I suggest the community of dialogue practitioners can give people a new way to talk to each other.
I am president of Digital Citizen, which has produced more than 20 broadcast and online projects since 1998 featuring citizens in key roles. We're familiar with how people engage through many different platforms and applications. We recognize the healthy democracy movement is still missing a "key app" allowing people to find each other in moments of crisis, such as in the aftermath of mass violence.
Our community has never been closer to accomplishing this, but there's still a serious challenge in the practices and funding structure of our movement. Also, the movement needs to take civil dialogue to scale. Allowing millions of people to engage in productive discussions with people different from themselves is the best way to create lasting change. The lack of these fundamental tools is an unintended consequence of policies that can, in fact, be changed.
A process for welcoming drop-ins, and guiding them to productive discussions on topics in the news, generally does not exist. In fact, the overwhelming majority of dialogues now are the opposite. Created as funding is available, or when a pre-scheduled event is taking place, the topic must be decided well ahead of time.
Worse, participants must be recruited by the organizers, also well in advance. Those who enjoy engaging in dialogues are often over-represented among the recruits. And liberals are more interested in speaking to the "other side," as a general rule, than conservatives. This either skews the pool leftward or forces the recruiter to work very hard to find an ideologically representative group.
To find full engagement, the people themselves need to decide to connect. And this is exactly what is still missing: a place where each can go to talk about the issue we want to talk about, when we want to talk about it. It is difficult to do this in person today, since most communities are now so "red" or so "blue" that the minority side may not feel empowered to speak candidly. So these conversations will need to be online. (That said, a few valiant libraries are becoming physical places where democracy is finding a place to sit down.)
The Internet provides the freedom to leap physical barriers and is uniquely suited to the task.
There are websites that do parts of this already, and could one day become The Place to Go. Living Room Conversations has a brilliant methodology for self-facilitating discussions and uses videoconferencing to connect people. The National Conversation Project gives visitors a choice of topics and then directs them to in-person meet-ups at a nearby physical space on that topic.
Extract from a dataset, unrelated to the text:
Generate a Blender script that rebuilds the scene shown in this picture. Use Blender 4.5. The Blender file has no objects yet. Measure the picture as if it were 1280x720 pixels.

The most promising site, though, is Mismatch. Now focused on schoolroom use, it has been piloted in 20 U.S. classrooms, with more than 300 students participating. Mismatch is working on building an app "like a dating site" in reverse, matching people with those of opposing views, and "guiding them through carefully structured online video conversations."
An example of what the Mismatch app may look like.Digital Citizen
So how would a public app work? People would need to know the place exists and it must always be open. When news breaks, it must be able to handle a sudden influx of visitors.
Visitors would state the issue and sign up, then be walked through a demographic and ideological survey. Within a day, they would be introduced to the others in their dialogue group, supplied with well-vetted facts and the rules for civil dialogue, then placed into a video chatv room.
The chatroom will be framed with ample instructions and safeguards.
So what is stopping this? The political climate could not be better for expanding civilized dialogue. New types of funders — especially those in the digital media space seeking a way out of the poisonous present — are already joining traditional funding institutions. The issues of trolls and vitriol may at first seem an impediment, but many tools exist to reduce unwanted intrusion in online discourse. And, unlike when we first began this work, many great organizations can put processes like these in place.
Perhaps a solution is for the Bridge Alliance, and a group of its most powerful members, to commit to making creation of an on-demand, rapid-response dialogue app their joint top priority. So if enough of us tell our funders, the world is ready — and we are ready — it will come.